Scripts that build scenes
START

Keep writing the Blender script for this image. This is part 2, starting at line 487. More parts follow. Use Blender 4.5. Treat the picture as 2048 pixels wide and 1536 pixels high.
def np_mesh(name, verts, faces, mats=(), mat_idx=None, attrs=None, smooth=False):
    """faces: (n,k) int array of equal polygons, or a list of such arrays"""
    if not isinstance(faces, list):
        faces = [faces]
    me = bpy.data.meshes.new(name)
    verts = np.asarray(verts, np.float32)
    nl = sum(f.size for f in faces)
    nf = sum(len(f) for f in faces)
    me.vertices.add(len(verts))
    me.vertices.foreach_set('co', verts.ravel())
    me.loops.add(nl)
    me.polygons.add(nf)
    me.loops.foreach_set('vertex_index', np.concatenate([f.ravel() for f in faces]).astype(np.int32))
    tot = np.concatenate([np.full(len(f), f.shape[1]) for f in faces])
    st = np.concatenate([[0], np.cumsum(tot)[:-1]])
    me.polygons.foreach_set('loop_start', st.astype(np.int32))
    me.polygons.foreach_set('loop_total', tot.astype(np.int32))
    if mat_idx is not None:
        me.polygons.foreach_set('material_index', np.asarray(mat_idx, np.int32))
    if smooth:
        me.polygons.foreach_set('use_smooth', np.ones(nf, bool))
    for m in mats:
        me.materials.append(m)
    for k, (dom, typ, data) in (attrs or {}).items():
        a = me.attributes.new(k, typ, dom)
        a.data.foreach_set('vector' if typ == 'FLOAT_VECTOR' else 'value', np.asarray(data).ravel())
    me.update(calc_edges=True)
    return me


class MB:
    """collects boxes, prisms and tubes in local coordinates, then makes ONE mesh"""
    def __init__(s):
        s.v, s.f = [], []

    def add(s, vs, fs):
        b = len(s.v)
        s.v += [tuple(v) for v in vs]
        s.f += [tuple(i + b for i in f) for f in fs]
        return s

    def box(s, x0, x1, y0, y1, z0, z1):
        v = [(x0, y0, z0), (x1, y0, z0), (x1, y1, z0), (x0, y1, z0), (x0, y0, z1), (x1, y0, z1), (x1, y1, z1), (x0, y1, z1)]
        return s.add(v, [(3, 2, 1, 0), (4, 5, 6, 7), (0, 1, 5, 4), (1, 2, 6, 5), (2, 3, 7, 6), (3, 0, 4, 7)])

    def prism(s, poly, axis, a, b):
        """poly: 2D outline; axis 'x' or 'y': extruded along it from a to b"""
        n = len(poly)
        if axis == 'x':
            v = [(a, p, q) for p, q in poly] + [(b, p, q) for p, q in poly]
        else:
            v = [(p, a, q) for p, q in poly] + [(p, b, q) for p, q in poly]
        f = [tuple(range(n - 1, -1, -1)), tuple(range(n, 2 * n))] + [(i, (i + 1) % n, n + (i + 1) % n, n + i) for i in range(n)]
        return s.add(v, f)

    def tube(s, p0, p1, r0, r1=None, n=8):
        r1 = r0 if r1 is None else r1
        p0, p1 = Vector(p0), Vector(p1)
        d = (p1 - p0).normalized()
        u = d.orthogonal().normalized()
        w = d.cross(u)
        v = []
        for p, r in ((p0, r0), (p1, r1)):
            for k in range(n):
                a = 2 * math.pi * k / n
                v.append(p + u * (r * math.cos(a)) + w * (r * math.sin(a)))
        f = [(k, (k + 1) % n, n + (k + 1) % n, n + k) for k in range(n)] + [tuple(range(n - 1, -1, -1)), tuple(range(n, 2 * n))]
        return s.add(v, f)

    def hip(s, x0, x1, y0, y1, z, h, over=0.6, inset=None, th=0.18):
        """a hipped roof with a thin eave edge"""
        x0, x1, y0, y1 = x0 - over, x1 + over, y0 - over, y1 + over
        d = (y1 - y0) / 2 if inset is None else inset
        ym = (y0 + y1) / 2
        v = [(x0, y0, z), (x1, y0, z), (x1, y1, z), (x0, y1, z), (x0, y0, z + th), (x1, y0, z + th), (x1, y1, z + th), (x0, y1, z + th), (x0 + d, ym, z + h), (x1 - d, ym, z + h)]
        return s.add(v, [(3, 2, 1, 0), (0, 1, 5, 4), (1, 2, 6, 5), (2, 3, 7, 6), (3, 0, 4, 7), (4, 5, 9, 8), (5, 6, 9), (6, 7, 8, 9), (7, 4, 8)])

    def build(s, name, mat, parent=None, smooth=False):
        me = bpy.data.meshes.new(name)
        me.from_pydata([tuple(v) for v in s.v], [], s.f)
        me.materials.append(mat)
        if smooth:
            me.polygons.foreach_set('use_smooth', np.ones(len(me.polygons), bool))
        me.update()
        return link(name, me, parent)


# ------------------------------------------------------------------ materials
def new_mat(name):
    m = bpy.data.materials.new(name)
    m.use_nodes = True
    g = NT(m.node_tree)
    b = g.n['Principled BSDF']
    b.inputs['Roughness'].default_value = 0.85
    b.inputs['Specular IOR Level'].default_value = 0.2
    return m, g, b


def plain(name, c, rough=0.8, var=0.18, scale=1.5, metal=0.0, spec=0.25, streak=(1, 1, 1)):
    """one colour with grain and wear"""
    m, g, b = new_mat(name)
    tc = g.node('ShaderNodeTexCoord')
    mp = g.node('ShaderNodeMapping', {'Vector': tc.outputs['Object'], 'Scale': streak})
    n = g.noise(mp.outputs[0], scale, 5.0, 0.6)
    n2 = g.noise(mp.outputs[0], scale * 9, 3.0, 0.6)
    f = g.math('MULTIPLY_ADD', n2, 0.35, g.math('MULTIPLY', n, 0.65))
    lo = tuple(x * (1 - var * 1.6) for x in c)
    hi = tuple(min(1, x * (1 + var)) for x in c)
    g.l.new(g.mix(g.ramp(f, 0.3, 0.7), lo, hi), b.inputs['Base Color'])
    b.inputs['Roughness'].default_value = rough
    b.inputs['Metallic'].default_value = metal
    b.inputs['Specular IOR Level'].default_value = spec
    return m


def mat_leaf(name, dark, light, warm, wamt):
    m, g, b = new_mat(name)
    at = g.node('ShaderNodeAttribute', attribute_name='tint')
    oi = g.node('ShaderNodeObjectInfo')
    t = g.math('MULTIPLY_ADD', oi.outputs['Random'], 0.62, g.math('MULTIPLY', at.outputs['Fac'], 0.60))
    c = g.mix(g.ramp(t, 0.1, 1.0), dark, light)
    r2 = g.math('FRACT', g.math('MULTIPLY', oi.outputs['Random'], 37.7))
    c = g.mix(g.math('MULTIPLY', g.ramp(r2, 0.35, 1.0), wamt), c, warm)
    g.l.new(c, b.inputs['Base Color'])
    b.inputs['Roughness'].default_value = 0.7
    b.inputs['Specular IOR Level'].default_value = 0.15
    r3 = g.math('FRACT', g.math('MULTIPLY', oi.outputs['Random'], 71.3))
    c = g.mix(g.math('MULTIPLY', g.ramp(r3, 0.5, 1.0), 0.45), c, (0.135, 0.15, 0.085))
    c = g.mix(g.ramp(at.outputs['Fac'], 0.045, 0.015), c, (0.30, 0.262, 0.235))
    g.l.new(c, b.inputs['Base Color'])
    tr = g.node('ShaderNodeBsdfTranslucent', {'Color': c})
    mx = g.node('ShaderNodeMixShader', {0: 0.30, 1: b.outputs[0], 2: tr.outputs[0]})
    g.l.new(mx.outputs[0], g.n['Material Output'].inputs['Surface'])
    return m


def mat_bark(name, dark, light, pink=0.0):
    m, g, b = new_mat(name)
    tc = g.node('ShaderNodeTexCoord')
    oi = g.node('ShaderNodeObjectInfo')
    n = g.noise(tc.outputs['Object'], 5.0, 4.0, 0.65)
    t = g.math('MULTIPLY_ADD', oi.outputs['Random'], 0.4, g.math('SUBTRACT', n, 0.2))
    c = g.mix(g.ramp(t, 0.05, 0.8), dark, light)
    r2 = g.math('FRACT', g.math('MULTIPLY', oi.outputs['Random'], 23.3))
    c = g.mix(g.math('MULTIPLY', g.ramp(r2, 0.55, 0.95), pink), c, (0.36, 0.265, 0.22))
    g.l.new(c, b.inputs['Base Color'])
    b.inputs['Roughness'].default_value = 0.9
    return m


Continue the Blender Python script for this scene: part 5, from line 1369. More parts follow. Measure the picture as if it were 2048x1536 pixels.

END

Using the records above, select and copy every line that has the word "More".

Keep writing the Blender script for this image. This is part 2, starting at line 487. More parts follow. Use Blender 4.5. Treat the picture as 2048 pixels wide and 1536 pixels high.
Continue the Blender Python script for this scene: part 5, from line 1369. More parts follow. Measure the picture as if it were 2048x1536 pixels.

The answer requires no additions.